===== SOURCE RECORDS
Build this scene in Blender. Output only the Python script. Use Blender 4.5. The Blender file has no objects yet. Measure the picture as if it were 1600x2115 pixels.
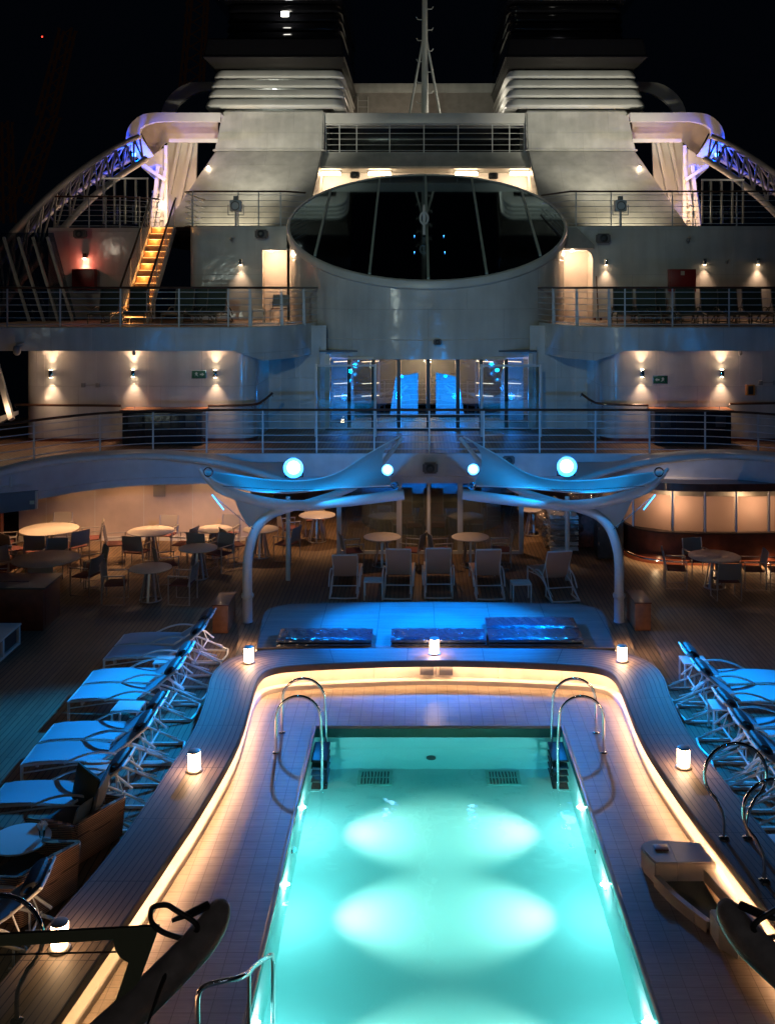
import bpy, bmesh, math, random
from mathutils import Vector, Matrix
random.seed(7)
R = math.radians
sc = bpy.context.scene
C = sc.collection
# ---------------------------------------------------------------- camera
# the camera leans on the rail of the opposite gallery, 7 m above the pool deck;
# ship axis is x = 0, y runs away from the camera
F, CX, CY, CZ, CAMX = 2120.0, 860.0, 594.0, 7.0, -0.35
cam = bpy.data.cameras.new('camera'); camo = bpy.data.objects.new('camera', cam); C.objects.link(camo)
camo.location = (CAMX, 0, CZ); camo.rotation_euler = (R(90), 0, 0)
cam.sensor_fit = 'HORIZONTAL'; cam.sensor_width = 36; cam.lens = F / 1600 * 36
cam.shift_x = -(CX - 800) / 1600; cam.shift_y = -(1057.5 - CY) / 1600
cam.clip_start = 0.1; cam.clip_end = 3000
sc.camera = camo
# ---------------------------------------------------------------- world: clear night
w = bpy.data.worlds.new('World'); sc.world = w; w.use_nodes = True
bg = w.node_tree.nodes['Background']; bg.inputs[0].default_value = (0.0016, 0.0028, 0.0055, 1); bg.inputs[1].default_value = 0.3
sc.view_settings.view_transform = 'Standard'; sc.view_settings.look = 'None'
sc.view_settings.exposure = 0; sc.view_settings.gamma = 1
cy = sc.cycles
cy.use_denoising = True; cy.max_bounces = 10; cy.diffuse_bounces = 4; cy.glossy_bounces = 4
cy.transmission_bounces = 8; cy.volume_bounces = 0; cy.transparent_max_bounces = 8
cy.sample_clamp_indirect = 80; cy.caustics_reflective = False; cy.caustics_refractive = False
cy.use_light_tree = True; cy.blur_glossy = 0.6

def P(px, py, D):      # point seen at a place of the photo, D metres in front of the camera
    return Vector((CAMX + (px - CX) * D / F, D, CZ - (py - CY) * D / F))
def G(px, py, z=0.0):  # the same, on the level z
    return P(px, py, F * (CZ - z) / (py - CY))

# ---------------------------------------------------------------- lamps that light large areas
WARM = (1.0, 0.62, 0.36); WARM2 = (1.0, 0.72, 0.48); BLUE = (0.0, 0.33, 1.0); BLUE2 = (0.0, 0.19, 1.0)
def lamp(name, kind, loc, power, col, radius=0.03, aim=None, angle=60, blend=0.6, parent=None, size=None):
    l = bpy.data.lights.new(name, kind); l.energy = power; l.color = col
    if kind in ('POINT', 'SPOT'): l.shadow_soft_size = radius
    if kind == 'SPOT': l.spot_size = R(angle); l.spot_blend = blend
    if kind == 'AREA':
        l.shape = 'RECTANGLE'; l.size, l.size_y = size
    o = bpy.data.objects.new(name, l); C.objects.link(o)
    o.location = loc
    if aim is not None:
        d = Vector(aim) - Vector(loc)
        o.rotation_euler = d.to_track_quat('-Z', 'Y').to_euler()
    if parent: o.parent = parent; o.location = Vector(loc) - parent.location
    return o
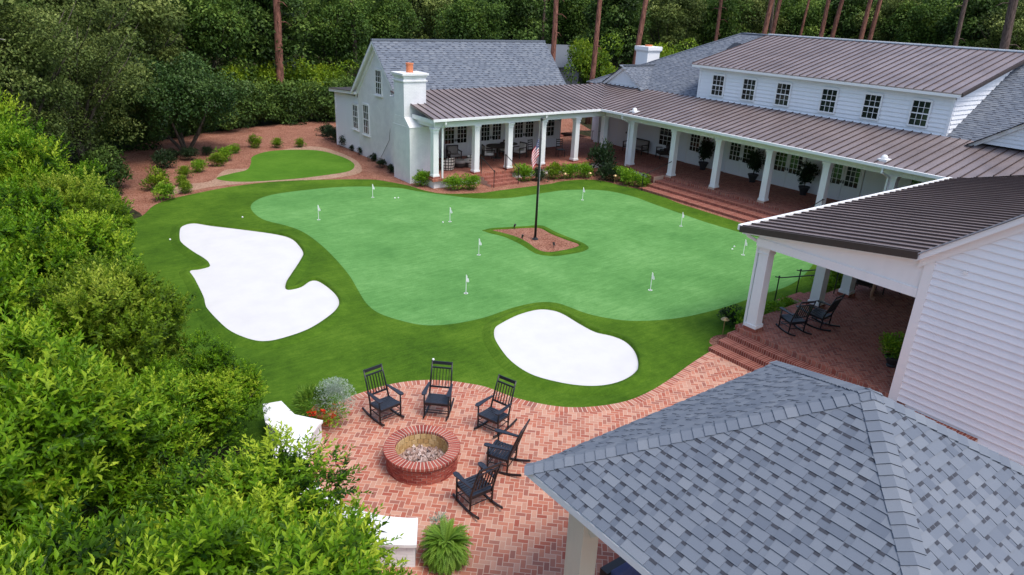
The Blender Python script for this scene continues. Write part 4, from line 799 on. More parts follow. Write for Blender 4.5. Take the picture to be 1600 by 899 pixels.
for px, d, lb in [((508, 213), 1.3, 'leftmost dark shrub beyond the lean-to'), ((518, 218), 1.3, 'second dark shrub beside the lean-to wall'), ((530, 223), 1.3, 'third dark shrub beside the lean-to wall'), ((542, 230), 1.15, 'dark shrub at the lean-to corner'), ((552, 236), .6, 'sparse small plant at the start of the gable wall'), ((566, 242), .7, 'sparse plant under the lower gable window'), ((583, 252), .7, 'small shrub in the middle of the gable wall'), ((596, 262), .75, 'dark shrub in front of the painted gable'), ((613, 270), .7, 'small shrub tucked behind the chimney')]: shrub(px, d, 'd', lb, gp)
# ------------------------------------------------------------------ fire pit
PC = (6.3, 11.15)
def tintmat(name, cols, rough=.85):
    n = NT(name); t = attr(n); g = n.noise(n.pos(), 45, 3); c = n.ramp(t, [(i/(len(cols)-1), q) for i, q in enumerate(cols)]); c = n.mix(n.ma('MULTIPLY', g, .4), c, tuple(k*.55 for k in cols[0])); n.bump(g, .008, .6); return n.fin(c, rough, .2)
m_pitb = tintmat('pit_brick', [(.25, .05, .04), (.36, .09, .065), (.44, .13, .09)]); m_mort = plain('mortar', (.50, .38, .31), .95); m_fireb = tintmat('fire_brick', [(.50, .31, .13), (.62, .42, .19), (.70, .52, .28)])
m_rock = tintmat('lava_rock', [(.28, .18, .15), (.5, .36, .31), (.68, .58, .54)])
pit = thing('fire_pit', 'round red brick fire pit with soldier brick rim and pale rocks on the patio', 'fire pit', (*PC, 0))
def ringbricks(b, r0, r1, z0, z1, n, off, gap, R, jit=.004):
    for i in range(n):
        a0 = 2*PI*(i+off)/n; a1 = 2*PI*(i+1+off)/n; g0 = gap/2/r0; g1 = gap/2/r1; P = []; j = R.uniform(-jit, jit)
        for z in (z0, z1+j*.5): P += [((r0+j)*math.cos(a0+g0), (r0+j)*math.sin(a0+g0), z), ((r1+j)*math.cos(a0+g1), (r1+j)*math.sin(a0+g1), z), ((r1+j)*math.cos(a1-g1), (r1+j)*math.sin(a1-g1), z), ((r0+j)*math.cos(a1-g0), (r0+j)*math.sin(a1-g0), z)]
        b.hexa(P, R.random())
Rr = random.Random(3); b = MB()
for k in range(6): ringbricks(b, .66, .765, .006+k*.064, .006+k*.064+.054, 24, (k % 2)*.5, .012, Rr)
w_ = b.build('wall', m_pitb, pit, world=False); b = MB(); b.lathe((0, 0, 0), [(.755, 0), (.755, .395), (.60, .395), (.60, 0)], 64); b.build('mortar', m_mort, w_, world=False)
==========
> **TO BE DONE**:
Exactly how many lines of the listing above contain the string "pixels"? Give no more than the number.

> **OUTPUT FOR THIS EXERCISE**:
2